Robin des Bois - 2010
Cinéma / Critique - écrit par riffhifi, le 12/05/2010 (Tags : robin bois film scott cinema ridley films
Sous la caméra de Ridley Scott, Robin des Bois a forcément les traits de Russell Crowe. Et à part ça ? De l'action, de la reconstitution historico-politique soigneuse, et une galerie de têtes raisonnablement connues. Pour l'humour, l'originalité, le film du siècle, on repassera plus tard.
Quatrième collaboration consécutive pour le duo Ridley Scott / Russell Crowe. Les deux hommes s'apprécient à un point tel qu'on se demande quel rôle le premier offrira au deuxième dans sa préquelle d'Alien en préparation. Parce que franchement, pour bander l'arc de Robin des Bois, le nom de Crowe ne semblait
pas s'imposer de lui-même, d'autant que le scénario se penche sur les "origines" du personnage, un concept hautement apprécié depuis une dizaine d'années. On s'amusera de constater que Russell Crowe incarne ce jeune Robin à 45 ans, précisément l'âge qu'avait Sean Connery lorsqu'il jouait un vieux Robin dans La rose et la flèche. Tout est relatif.
Au fil des ans, Robin des Bois s'est appelé Locksley, Loxley, Huntigdon, de Courtenay, Hode... Aujourd'hui, on nous apprend qu'il s'appelle Longstride. Une variation parmi d'autres au milieu d'une histoire qui ne se raccorde à aucune autre version, tout en étant présentée comme le début des aventures du héros. Après tout, il n'est pas interdit de réinventer les légendes, mais on est en droit de se demander ce qui motivait Ridley Scott dans sa réalisation d'un nouveau film consacré au sujet : son Robin n'est pas un noble insurgé mais un simple archer du roi Richard, il ne vit pas dans la forêt, et l'antagoniste n'est pas le prince Jean mais un félon du nom de Godfrey (Mark Strong, dans son troisième rôle de super-méchant depuis le mois de février, est un des meilleurs éléments du casting), qui fricote avec les Français pour fomenter l'invasion de l'Angleterre. A l'origine, le projet s'appelait Nottingham et devait avoir pour personnage principal le shérif, dont la quasi-absence au final permet de mesurer l'ampleur des changements survenus entre-temps. Mais le plus surprenant, finalement, ne réside pas tant dans les différences de scénario que dans le ton du film : contrairement aux précédentes versions (jusqu'à la récente série de la BBC), Robin n'est pas un joyeux luron adepte de la fanfaronnade et de l'espièglerie ; malgré les efforts de ses camarades (parmi lesquels on aperçoit Scott Grimes, l'insupportable rouquin des dernières saisons d'Urgences), Russell Crowe se contente de tirer une gueule de six pieds de long du début à la fin, soupirant sur la difficulté d'exister dans cette Angleterre médiévale où les petits, les obscurs et les sans-grades vivent dans la misère. Pour un peu, on soupirerait avec lui, d'autant que le soleil semblait ne pas exister à l'époque (apparemment, on était tout juste éclairé par la lune, le jour comme la nuit).
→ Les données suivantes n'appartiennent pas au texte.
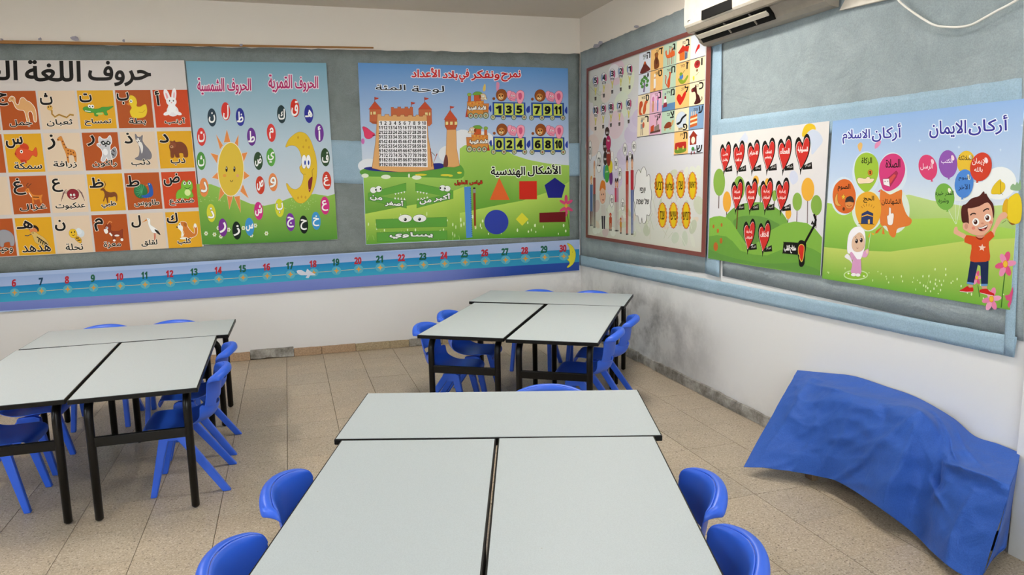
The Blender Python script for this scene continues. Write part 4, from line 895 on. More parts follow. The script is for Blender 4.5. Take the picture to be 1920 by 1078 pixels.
def g_squirrel(): A.S('10 60 16 34 36 32 42 50 30 66 28 84 44 94 20 96 10 82', 'c8522a'); A.S('54 44 70 30 84 40 72 52 70 80 54 96 44 80', 'cc5a2c')
def g_candle(): [ (A.E(x, 34, 18, 24, 'ecc4da'), A.E(x, 34, 9, 13, 'd07aa8'), A.Q(f'{x-5} 42 {x+5} 42 {x+4} 92 {x-4} 92', c)) for x, c in ((28, 'c8862a'), (66, '5a7ab8'))]
def g_tower(): A.Q('0 70 100 66 100 98 0 99', '5c86b0'); A.Q('12 62 36 60 40 80 8 82', '8a3040'); A.Q('16 44 32 43 34 60 14 62', 'ece6e6'); A.Q('18 32 30 31 32 44 17 45', '8a3040'); A.E(24, 22, 6, 6, '7a8a98')
def g_heart(): A.S('10 52 20 36 36 40 46 50 58 36 78 28 70 54 40 84 22 72', 'cc2a1e')
def g_dog(): A.S('14 26 34 20 42 10 48 26 54 50 66 60 76 90 34 92 46 70 38 42 16 40', '4a1e1a'); A.Ln('74 86 86 78 84 66', 1.4, '4a1e1a'); A.E(20, 32, 5, 5, 'a03030')
def g_robot(): A.E(38, 26, 9, 7, '8a9aa0'); A.Q('28 40 50 38 52 62 28 64', '9a9a98'); A.E(52, 46, 9, 14, 'c85a3c'); A.Ln('34 64 32 94', 1.4, '9a8a78'); A.Ln('46 64 46 94', 1.4, '9a8a78')
def g_train(): A.Q('14 58 40 52 40 82 12 84', 'c04a24'); A.Q('44 62 80 52 84 78 44 84', '8a7a70'); A.Ln('64 56 62 30 72 20', 1.2, '6a5a50'); A.Q('10 84 92 78 92 88 10 92', '5a3a34')
def g_turtle(): A.S('20 74 34 56 56 50 74 56 80 70 50 78', '8a3c22'); A.S('74 60 84 44 92 46 90 58 80 70', 'c8a06a'); A.E(28, 82, 7, 5, 'c8a06a'); A.E(68, 80, 7, 5, 'c8a06a')
def g_dolph(): A.E(46, 50, 38, 36, 'c9d3de', 0, '8a94a0', .4); A.S('14 62 36 56 50 40 78 28 84 34 60 46 46 62 24 70', '14161c')
def g_cake(): A.Q('10 42 58 34 58 84 10 90', 'c8622c'); A.Q('10 52 58 46 58 54 10 60', 'ead8b0'); A.Q('10 70 58 64 58 72 10 78', 'ead8b0'); [A.Ln([(x, 40), (x, 22)], 1.2, 'e6c8a0') for x in (20, 32, 44)]
def g_bag(): A.S('10 56 16 50 78 48 84 56 84 88 10 92', '6a8a2c'); A.S('8 54 16 48 80 46 86 54 84 74 48 70 10 76', 'b82a24'); A.Q('24 66 32 66 32 80 24 80', 'd8c05a'); A.Q('62 64 70 64 70 78 62 78', 'd8c05a')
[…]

Malgré le manque de fantaisie et d'esprit de rébellion qu'on attend traditionnellement d'un film de Robin des Bois, on ne s'ennuie pas vraiment au cours des 2h10 de reconstitution historique presque crédible (exception faite des coiffures et de quelques dentitions étincelantes) qu'offrent Ridley Scott et son équipe. Les batailles sont épiques (mais souvent trop longues), et les péripéties de la maison royale permettent au Prince Jean d'apparaître comme le personnage le mieux écrit de tous. Mais surtout, la relation entre Robin et Marianne (Cate Blanchett), au-delà du plaisir qu'elle procurera au public australien tout fier de voir ses deux vedettes réunies à l'écran, bénéficie d'une délicatesse de traitement qui fait oublier son évident manque d'originalité.
Probablement destiné à grossir bien vite le rang des Robin des Bois qui n'ont pas marqué leur époque, cette livraison 2010 laisse cependant entrevoir le temps d'un magnifique générique de fin, ce qu'il aurait pu offrir en termes d'esthétisme si son réalisateur s'était passionné un peu plus pour son ouvrage, au lieu de se contenter de quelques tirs de flèches au ralenti.